P. S. An diesem Buch habe ich monatelang gelesen, täglich etwa zehn, zwanzig Minuten im Bett. Manchmal habe ich es auch, wie die Autorin selbst suggeriert, als Kissen verwendet. Der Verlag hat es dankenswerter Weise so gestaltet, daß es als bequeme Sitzunterlage verwendet werden kann. Es ist auch leicht abwaschbar, im Fall daß es durch Eßspuren verunreinigt wird. Dennoch ist das Lesen und Anschauen des Buchs vergnüglicher als das Sitzen oder Ruhen darauf. Daß ein Gutteil des Verdienstes an diesem Vergnügen dem Übersetzer zukommt, habe ich schon erwähnt. Die Erläuterungen, Kommentare und Register tun das Ihre, damit sich zum Wissen und Verständnis (für die Epoche, die Autorin, die fremde Kultur) zum Vergnügen gesellen. Ab und zu tun sie des Guten sogar etwas viel, denn man fragt sich, wozu man die lateinischen Namen sämtlicher im Buch vorkommender Blumen nachlesen soll. Wer dafür Interesse hat, kann sich dank seines Smartphones in Sekundenschnelle schlau machen. Handys hätten Sei Shonagon übrigens sicher gefallen. Besonders das hübsche Design japanischer Handys und das Zubehör, die Verzierung und Verpackung.
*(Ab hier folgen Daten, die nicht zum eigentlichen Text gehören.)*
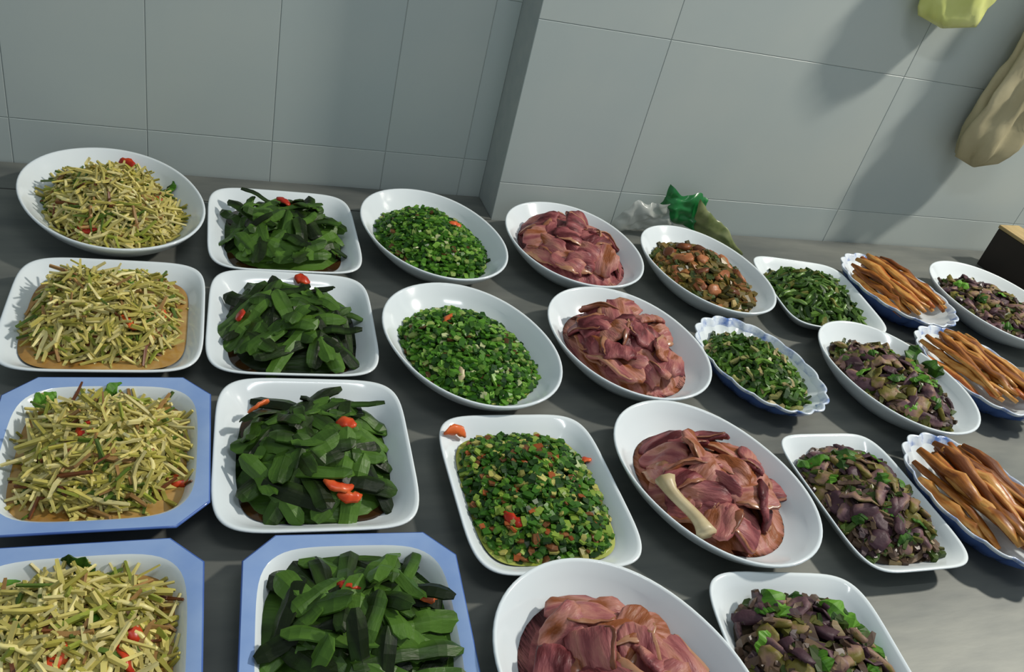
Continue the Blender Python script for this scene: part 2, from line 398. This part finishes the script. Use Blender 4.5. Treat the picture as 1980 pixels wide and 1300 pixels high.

Bedauern würde sie, daß mit der Einführung des Smartphones anstelle von älteren Handy-Typen die sogenannten straps aus der Mode gekommen sind, jene Anhängsel, Figürchen, Maskottchen, Symbole an Riemchen und Schnürchen, die jedes Mädchen, das auf sich hielt, und auch die hübschen Jungen (mit toupiertem kastanienbraunem Haar und tief hängender Krawatte) in großer Zahl an ihrem Kommunikationsgerät baumeln ließen. Bestimmt würden ihr die Anzeichen für das Aufkommen smartphonekonformer Ornamente nicht entgangen sein.